Windows Home Server 2011 Available at Newegg and Amazon

WHS 2011

If you’ve been awaiting the system builder copies of Windows Home Server (WHS) 2011 to become available, you no longer have to wait. Both Newegg and Amazon are currently selling the software. If you’re the daring sort, you can even upgrade an old MediaSmart WHS box, read about Mike’s experience if you haven’t already.

So now that WHS 2011 is in the wild for all, are you building one? Let’s hear what your plans are and what you think about WHS 2011.

  • When the time comes, I am

    When the time comes, I am actually thinking of putting in an iSCSI SAN (with Nexentra or something else that uses ZFS) in the core and then connecting my RecordedTV Media Center Storage to that.  Also considering using it with WHS 2011 and get the nice features of WHS (Backup, Media Center integration, etc) while using a more “robust” file system on the backend.  

     

    • jmallory wrote:When the time

      [quote=jmallory]

      When the time comes, I am actually thinking of putting in an iSCSI SAN (with Nexentra or something else that uses ZFS) in the core and then connecting my RecordedTV Media Center Storage to that.  Also considering using it with WHS 2011 and get the nice features of WHS (Backup, Media Center integration, etc) while using a more “robust” file system on the backend.  

      [/quote]

      When the time comes make sure to blog about it here! I’d be interested in reading it.  

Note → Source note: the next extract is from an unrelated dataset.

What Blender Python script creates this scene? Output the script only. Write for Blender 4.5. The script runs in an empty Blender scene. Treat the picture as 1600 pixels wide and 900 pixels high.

      I have a iSCSI SAN setup at home and played with using it for Recorded TV.  Worked great for a 3-4 simultaneous recordings but when that jumped to 6-8 it congested my network too much.  If I re-wired my network and had a dedicated NIC for the SAN I don’t think it would have been a problem.  

      I live in a town-home so my attempt at convincing my wife that I needed to rip off the drywall to rewire the network didn’t go to well…

      What did work very well for “low usage” HTPCs was iSCSI Remote Boot.  My bedroom HTPC no longer has ANY hard disks in it.  Everything is via iSCSI.  Sadly not all network cards support network booting though I wouldn’t even attempt it if you don’t have a “nice” Intel NIC.

  • Has anyone here tried running

    Has anyone here tried running WHS under a virtual machine setup?

    • oliverredfox wrote:

      Has

      [quote=oliverredfox]

      Has anyone here tried running WHS under a virtual machine setup?

      [/quote]

      I have run it in VMware Fusion for testing, worked fine.  For production, you would probably want to run it on VMware ESXi or Windows Hyper-V 2008 R2 where you can pass the disks directly to the virtual machine.  

       

  • I was curious to how the

    I was curious to how the quality of playback is of OTA recorded transfered content from a HTPC over remote access?